River Diversions for Help Gulf Dead Zone

By Associated Press
27 January 2014

BATON ROUGE, Louisiana — A proposed new strategy for reducing the annual “dead zone” off Louisiana’s Gulf coast relies heavily on river water diversions to remove nutrients that deplete oxygen levels to the point they no longer support aquatic life.

The authors of a draft report of the plan say the state’s contribution to the dead zone is minimal. Most of the nutrients, primarily nitrogen and phosphorus, come from states upstream in largely agricultural and metropolitan areas.

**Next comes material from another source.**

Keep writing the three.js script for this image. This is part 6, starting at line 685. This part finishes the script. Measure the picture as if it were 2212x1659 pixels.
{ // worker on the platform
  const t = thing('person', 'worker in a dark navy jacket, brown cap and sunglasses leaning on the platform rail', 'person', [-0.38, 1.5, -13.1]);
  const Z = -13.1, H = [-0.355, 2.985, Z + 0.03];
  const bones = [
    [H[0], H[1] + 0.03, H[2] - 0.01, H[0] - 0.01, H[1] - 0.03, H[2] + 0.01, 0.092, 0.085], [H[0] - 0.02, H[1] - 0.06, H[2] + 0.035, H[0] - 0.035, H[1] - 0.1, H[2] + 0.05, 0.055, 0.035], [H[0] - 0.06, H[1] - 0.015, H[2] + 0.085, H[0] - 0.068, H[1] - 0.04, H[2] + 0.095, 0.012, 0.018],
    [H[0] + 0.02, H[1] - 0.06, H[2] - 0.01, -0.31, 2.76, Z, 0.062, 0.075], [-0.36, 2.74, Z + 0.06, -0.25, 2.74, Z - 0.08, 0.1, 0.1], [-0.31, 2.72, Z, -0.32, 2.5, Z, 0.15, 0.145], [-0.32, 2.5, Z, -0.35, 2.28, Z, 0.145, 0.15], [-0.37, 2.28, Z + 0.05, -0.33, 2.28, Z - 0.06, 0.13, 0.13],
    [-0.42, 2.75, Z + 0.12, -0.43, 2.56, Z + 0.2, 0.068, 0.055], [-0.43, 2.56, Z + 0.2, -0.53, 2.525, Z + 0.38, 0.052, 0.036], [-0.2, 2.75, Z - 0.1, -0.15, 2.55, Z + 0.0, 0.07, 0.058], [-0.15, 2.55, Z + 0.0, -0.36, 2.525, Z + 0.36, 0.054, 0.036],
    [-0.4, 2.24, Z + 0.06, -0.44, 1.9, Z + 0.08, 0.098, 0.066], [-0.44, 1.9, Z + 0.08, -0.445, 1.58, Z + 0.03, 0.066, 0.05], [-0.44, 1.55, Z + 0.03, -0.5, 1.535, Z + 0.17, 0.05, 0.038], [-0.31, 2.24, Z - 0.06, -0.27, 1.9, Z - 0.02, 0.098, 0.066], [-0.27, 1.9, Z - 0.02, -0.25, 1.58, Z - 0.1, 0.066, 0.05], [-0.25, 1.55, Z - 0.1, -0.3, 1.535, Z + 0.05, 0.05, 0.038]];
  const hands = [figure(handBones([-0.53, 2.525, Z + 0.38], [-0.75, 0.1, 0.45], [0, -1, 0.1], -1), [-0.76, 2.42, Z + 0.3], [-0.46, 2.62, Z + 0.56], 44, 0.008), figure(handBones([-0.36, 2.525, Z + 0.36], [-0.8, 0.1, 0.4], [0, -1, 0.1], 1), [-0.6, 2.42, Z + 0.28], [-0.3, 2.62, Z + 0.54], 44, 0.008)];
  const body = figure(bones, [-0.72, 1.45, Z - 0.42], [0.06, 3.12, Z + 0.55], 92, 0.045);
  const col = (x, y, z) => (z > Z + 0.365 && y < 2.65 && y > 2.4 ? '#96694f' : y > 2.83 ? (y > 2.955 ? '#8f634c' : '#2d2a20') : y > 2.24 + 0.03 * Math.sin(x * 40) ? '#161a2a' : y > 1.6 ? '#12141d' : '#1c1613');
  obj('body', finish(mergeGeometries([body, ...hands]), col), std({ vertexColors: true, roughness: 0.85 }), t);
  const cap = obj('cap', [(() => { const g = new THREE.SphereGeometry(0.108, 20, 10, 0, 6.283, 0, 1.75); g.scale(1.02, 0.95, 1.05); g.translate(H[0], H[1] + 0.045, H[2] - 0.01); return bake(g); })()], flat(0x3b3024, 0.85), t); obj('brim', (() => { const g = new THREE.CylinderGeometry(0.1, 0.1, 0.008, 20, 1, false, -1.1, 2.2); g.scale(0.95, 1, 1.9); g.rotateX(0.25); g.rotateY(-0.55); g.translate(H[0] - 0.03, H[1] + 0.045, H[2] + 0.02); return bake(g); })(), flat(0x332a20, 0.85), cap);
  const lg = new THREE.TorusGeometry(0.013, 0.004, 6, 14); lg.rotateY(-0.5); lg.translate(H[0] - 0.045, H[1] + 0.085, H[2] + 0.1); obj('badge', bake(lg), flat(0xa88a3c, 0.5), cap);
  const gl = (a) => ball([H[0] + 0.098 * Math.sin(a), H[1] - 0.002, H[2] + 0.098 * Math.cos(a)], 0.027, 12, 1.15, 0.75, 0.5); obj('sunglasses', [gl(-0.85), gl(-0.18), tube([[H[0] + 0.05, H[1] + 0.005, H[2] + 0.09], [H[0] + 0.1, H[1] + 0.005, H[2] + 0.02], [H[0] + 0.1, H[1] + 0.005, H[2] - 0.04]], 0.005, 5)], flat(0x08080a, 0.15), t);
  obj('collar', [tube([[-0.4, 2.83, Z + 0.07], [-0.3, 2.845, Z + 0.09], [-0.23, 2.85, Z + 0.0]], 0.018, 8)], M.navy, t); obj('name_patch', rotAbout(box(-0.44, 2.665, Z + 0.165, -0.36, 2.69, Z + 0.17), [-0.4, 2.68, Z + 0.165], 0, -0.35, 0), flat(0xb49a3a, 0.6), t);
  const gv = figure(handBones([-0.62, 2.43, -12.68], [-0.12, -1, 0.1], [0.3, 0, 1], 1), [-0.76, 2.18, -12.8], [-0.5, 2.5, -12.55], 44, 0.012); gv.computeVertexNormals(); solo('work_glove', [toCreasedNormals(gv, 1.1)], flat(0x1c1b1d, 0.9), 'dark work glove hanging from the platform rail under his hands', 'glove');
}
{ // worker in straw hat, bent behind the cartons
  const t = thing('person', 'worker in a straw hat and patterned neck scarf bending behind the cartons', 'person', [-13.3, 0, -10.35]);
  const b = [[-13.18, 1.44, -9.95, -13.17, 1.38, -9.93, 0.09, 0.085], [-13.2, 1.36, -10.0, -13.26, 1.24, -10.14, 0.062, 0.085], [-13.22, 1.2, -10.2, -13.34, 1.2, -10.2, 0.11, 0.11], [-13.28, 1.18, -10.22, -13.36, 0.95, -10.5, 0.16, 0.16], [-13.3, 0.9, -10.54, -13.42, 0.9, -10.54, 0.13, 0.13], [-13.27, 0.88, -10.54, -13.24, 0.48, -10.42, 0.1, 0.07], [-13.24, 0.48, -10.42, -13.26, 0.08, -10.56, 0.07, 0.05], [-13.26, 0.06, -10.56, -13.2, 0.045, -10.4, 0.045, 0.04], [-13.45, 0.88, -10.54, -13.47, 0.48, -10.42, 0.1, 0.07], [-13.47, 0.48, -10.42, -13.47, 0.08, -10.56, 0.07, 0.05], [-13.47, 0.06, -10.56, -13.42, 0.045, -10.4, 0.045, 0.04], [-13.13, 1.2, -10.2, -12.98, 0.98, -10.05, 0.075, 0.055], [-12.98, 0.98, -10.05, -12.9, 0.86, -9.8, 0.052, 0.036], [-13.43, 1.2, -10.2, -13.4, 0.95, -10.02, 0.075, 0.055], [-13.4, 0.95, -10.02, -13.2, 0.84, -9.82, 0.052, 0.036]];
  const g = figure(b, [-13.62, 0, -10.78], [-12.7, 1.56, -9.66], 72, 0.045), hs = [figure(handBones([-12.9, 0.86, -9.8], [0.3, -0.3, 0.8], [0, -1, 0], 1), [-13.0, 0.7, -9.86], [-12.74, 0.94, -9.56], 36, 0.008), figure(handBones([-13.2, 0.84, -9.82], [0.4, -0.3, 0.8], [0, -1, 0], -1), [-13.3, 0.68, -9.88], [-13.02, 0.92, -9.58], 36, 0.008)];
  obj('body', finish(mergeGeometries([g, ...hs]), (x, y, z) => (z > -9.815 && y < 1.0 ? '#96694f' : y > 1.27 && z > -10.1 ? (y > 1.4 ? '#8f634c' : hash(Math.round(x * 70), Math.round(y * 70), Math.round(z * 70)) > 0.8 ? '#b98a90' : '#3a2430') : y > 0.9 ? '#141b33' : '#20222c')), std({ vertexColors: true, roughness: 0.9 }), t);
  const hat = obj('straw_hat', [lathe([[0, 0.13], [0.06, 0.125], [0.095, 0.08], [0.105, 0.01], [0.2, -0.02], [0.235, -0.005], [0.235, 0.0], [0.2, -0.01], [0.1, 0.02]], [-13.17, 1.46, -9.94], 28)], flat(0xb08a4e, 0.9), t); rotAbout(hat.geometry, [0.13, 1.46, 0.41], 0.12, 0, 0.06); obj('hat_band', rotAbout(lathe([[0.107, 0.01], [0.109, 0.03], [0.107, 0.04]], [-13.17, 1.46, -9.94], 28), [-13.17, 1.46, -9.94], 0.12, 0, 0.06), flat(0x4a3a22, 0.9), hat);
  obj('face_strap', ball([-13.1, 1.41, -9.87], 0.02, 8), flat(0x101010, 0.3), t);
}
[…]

Louisiana Department of Agriculture and Forestry Commissioner Mike Strain said the state’s plan goes beyond just contributions to the dead zone through the Mississippi River and looks at all the state’s waterways.

“It’s much more encompassing,” Strain said.

The Advocate reports some critics have voiced concerns that the draft strategy is lacking in specific actions and doesn’t go much beyond maintaining the status quo.

“It’s a pre-strategy I guess. I don’t really see it as a strategy because it doesn’t really have anything other than ongoing activities and diversions,” said Doug Daigle, coordinator of the Louisiana hypoxia working group and the lower Mississippi River subcommittee.

Even though it’s true Louisiana has never been a major source of the nutrients causing the dead zone in the Gulf of Mexico each summer, environmentalists say, that doesn’t mean more can’t be done.

“Regretfully, I was disappointed in it,” said Matt Rota, senior policy director with the Gulf Restoration Network. The strategy doesn’t include specific goals and timelines for nutrient reductions and the activity list is primarily administrative issues, he said.

“It seems like a list of this is what we have been doing, but I don’t see anything to move the ball forward,” Rota said.

Four state agencies worked to develop the plan to fulfill an obligation as members of the Mississippi River Gulf of Mexico Watershed Nutrient Task Force, which was put in place to try to reduce the size of the annual dead zone of low oxygen that forms off the coast of Louisiana every summer.

Within that task force’s 2008 action plan, the overall goal is to reduce the five-year running average of the dead zone to less than 1,930 square miles by 2015 through voluntary actions coordinated through federal agencies, states and tribes. In 2013, this dead zone was measured to be 5,800 square miles.